Linguists: How do phrases like "make out" come about?

It started as a joke by Newton. When you understand, you can be stood on.

Thanks for a great example!

I didn’t want to make this thread only about “make out”

Basically, I want to understand how this works: You take two words, which may or may not be part of a larger sentence in which the meaning is clear, you strip out everything else, leave the two words (which by themselves convey no clear meaning), and then use them, for the first time on another person (to which you either have to explain the meaning, or hope that he gets it by reference to the full sentence you just stripped).

Who are the sorts of people who do these things? Have any of you guys ever done this?

Is it authors? I hear that Shakespeare coined a few phrases. So, if you have a big audience, you can try coining new phrases and some may catch on.

Is it random people on the street? Do they just think that it sounds cooler to say “The bandit made out with a lot of money” than to say “The bandit made it out of the bank with a lot of money”? I don’t know anyone who is of the type who would say the former sentence (as the first utterer in the world) if he meant the latter.

Like I said, I think it’s groups of youths (or otherwise) who start it among themselves as puns, and then the circle grows through curious outsiders (or it doesn’t – and the circle closes back in on itself). Speakers don’t go around trying to use it with people who wouldn’t know what it means. Misunderstanding may be a barrier, but it may just as well be slang’s virtue, preserving it among its core users while it slowly gains new ones. Though to make it big, the phrase needs utility. For example, “make out” is clearly very useful since its alternative, “french kissing,” is long and lame.

But I think, in your question, you have it all backward. Such phrases seem nonsensical but they actually do carry a tidbit of apparent meaning. Contrast them to the adoption of completely new words. Forget pondering “under stand,” in which “under” probably actually meant “between/inside” and the whole thing implied to “get into” an idea. Take the word “grok.” A brand-new word is typically far more obtuse.

The word “grok” is one whose etymology we know very exactly; Heinlein coined it in the book “Stranger in a Strange Land”.

I’ve heard ‘get cracking’ meaning ‘to study’. Since ‘cracking open a book’ can also mean ‘starting to study’ the cracking is the sound some book make when first open.
So, 'get cracking" is from ‘cracking open a book’.
Since studying is considered working to some people, ‘get cracking’ could also be used for starting to work.

I don’t have anything empirical to add to the discussion, but just some terminological and conceptual points.

First, the technical linguistic term to describe the phenomenon of the meaning of the whole not being recoverable from the meaning of its parts is “non-compositional”.

Second, something to think about: all monomorphemic words (words consisting of just one morpheme, like “man” or “water”) are non-compositional in the sense that the phonemes that make them up give no clue about the meaning.
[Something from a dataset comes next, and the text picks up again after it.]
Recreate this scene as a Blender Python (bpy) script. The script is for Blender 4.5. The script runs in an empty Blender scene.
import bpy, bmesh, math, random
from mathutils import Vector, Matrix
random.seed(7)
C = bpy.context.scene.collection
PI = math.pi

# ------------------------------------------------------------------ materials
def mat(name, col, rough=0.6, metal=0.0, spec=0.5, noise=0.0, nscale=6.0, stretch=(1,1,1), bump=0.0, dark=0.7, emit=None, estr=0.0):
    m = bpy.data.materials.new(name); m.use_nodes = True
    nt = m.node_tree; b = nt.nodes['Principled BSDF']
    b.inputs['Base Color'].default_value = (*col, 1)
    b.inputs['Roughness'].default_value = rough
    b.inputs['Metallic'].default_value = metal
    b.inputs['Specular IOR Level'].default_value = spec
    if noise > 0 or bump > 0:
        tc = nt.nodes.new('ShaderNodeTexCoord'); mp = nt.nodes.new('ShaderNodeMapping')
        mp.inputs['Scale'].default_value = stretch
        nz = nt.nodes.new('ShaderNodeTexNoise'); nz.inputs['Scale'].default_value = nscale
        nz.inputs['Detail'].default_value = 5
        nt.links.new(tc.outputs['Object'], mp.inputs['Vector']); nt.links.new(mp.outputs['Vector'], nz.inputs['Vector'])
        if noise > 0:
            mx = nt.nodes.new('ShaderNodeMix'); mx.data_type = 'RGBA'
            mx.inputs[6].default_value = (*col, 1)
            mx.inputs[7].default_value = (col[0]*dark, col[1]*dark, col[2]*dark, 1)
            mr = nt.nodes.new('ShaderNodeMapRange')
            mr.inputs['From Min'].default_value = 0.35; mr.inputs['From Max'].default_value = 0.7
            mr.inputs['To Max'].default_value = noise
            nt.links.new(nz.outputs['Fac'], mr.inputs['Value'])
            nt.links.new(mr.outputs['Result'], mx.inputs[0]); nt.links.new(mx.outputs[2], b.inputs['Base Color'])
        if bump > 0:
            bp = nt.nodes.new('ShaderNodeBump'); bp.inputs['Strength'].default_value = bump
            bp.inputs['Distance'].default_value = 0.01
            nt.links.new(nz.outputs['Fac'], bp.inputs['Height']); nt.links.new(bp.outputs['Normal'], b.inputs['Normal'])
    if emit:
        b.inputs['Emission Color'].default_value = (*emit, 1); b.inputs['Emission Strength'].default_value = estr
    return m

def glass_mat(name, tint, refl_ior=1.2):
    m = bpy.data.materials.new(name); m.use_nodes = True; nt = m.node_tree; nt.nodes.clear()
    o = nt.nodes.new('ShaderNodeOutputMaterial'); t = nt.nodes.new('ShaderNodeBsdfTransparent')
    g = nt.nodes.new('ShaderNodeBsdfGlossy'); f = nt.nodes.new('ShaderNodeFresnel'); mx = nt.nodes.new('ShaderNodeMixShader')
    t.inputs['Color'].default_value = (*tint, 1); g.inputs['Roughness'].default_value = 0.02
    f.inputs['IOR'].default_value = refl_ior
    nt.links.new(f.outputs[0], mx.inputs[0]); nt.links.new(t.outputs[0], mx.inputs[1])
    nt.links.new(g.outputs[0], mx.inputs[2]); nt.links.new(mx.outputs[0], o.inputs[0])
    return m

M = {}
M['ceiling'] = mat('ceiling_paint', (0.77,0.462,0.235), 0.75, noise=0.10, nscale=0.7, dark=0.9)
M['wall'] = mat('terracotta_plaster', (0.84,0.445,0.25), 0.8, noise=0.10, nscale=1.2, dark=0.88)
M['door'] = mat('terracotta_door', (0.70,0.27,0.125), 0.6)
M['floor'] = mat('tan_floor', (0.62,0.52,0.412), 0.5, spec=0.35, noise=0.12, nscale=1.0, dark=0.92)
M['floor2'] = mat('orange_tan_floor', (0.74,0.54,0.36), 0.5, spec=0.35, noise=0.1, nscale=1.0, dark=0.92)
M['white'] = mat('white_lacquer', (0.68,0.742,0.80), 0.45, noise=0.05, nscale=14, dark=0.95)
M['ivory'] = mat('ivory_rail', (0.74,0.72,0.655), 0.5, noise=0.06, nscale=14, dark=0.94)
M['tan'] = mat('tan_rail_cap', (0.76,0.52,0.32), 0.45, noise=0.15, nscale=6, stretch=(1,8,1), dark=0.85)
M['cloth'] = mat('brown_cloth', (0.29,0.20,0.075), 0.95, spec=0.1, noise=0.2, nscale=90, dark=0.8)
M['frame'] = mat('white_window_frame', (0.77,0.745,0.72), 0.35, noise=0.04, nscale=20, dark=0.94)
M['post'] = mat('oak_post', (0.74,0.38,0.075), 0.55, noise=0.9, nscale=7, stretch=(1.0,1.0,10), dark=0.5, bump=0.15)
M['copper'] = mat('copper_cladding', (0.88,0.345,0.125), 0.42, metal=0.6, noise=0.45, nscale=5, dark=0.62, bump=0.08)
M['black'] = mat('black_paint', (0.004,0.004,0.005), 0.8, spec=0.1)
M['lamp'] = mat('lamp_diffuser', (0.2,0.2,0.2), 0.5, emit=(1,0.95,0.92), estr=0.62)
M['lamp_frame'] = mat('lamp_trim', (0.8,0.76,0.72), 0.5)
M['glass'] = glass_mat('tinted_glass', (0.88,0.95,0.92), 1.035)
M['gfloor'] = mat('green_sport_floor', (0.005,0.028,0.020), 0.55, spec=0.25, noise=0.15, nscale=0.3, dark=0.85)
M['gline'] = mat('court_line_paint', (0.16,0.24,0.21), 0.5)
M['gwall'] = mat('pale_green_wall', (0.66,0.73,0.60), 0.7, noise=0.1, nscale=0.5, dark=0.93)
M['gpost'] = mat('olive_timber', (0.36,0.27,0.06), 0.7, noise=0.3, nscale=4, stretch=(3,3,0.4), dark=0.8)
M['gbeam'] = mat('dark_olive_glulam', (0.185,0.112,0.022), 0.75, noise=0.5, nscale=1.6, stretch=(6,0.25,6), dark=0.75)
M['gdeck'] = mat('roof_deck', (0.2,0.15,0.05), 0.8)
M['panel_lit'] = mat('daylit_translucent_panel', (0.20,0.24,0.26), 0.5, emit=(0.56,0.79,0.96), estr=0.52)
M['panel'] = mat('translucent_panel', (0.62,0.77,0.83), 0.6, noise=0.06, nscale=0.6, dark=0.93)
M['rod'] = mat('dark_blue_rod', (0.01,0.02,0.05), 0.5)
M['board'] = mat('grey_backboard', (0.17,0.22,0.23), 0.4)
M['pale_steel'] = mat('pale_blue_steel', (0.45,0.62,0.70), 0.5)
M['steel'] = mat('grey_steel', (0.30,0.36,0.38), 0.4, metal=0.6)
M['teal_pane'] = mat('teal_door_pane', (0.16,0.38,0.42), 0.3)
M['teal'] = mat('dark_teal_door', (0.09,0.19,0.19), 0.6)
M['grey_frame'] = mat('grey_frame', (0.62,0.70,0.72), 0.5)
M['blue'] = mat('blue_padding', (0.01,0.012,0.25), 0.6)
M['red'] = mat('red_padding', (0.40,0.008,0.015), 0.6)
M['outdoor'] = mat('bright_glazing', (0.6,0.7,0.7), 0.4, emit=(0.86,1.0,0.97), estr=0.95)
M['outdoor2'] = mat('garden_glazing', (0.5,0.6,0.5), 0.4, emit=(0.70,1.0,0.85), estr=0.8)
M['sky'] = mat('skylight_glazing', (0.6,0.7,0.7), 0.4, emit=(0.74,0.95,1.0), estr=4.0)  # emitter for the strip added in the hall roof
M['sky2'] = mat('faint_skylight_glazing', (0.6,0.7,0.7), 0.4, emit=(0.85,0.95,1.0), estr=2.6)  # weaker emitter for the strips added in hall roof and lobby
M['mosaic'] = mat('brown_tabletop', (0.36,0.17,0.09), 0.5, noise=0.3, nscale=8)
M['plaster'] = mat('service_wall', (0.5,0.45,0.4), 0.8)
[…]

Idioms like “make out” just take this to a higher level: instead of conveying a meaning by stringing together arbitrary phonemes, they do so by stringing together morphemes. Why languages work this way, of course, is a harder question.

Could this also be due somehow to cracking a whip?

I’ve always thought this came about because of stories in books and old movies where employees were whipped to get them to work or work harder…

You also whip farm animals, so cracking might be working the field with your ox.

Wally: “So Eddie, how much did you make out in the candy store?”
Eddie: “I made out with six candy bars and a pack of baseball cards. I never got caught.”

Next day:
Wally: “So Eddie, how did you make out with Sue Ellen last night?”
Eddie: “I got to second base.”
Wally: "Gee, Eddie, what exactly . . . "
Eddie: “Shhhh, here comes the Beaver.”

Second base was always the fuzzy one. Baseball needs more bases…

There’s always “rounding second, headed for third” and “trying for second, but get’s thrown out.”

Well, I think it rarely happens like this. Your description makes it seem as though someone has orchestrated some kind grand plan to bring a new term into the lexicon.

In the case of make out, however, all you have to do is a little research. Opening up the OED is probably your best bet. For one thing, we know that make has long been used in various ways to express that something has successfully been produced or accomplished. It also tells us that make out has long meant “to get along,” “thrive,” “succeed,” etc., for over 200 years.

It also tells us that to make someone, especially when that someone is a woman, has meant, for over 100 years, to succeed in some kind of sexual quest regarding that person, .

It’s not such a big step for people 50 years ago (not just “kids” with some kind of stratagem to “enhance” the language), to start saying make out meaning to succeed with someone in some kind of sexual pursuit.

To think that the phrasal verb simply came out of nowhere as someone’s whim is to ignore the whole history of the base verb make. And most other idiomatic uses of phrasals can be understood in similar ways.

Thank you!! I didn’t mention it, but I KNEW there was another reason to crack a whip! :slight_smile:

Interesting.

Since you seem to know this field well, can you describe some current theories about why or how languages work this way?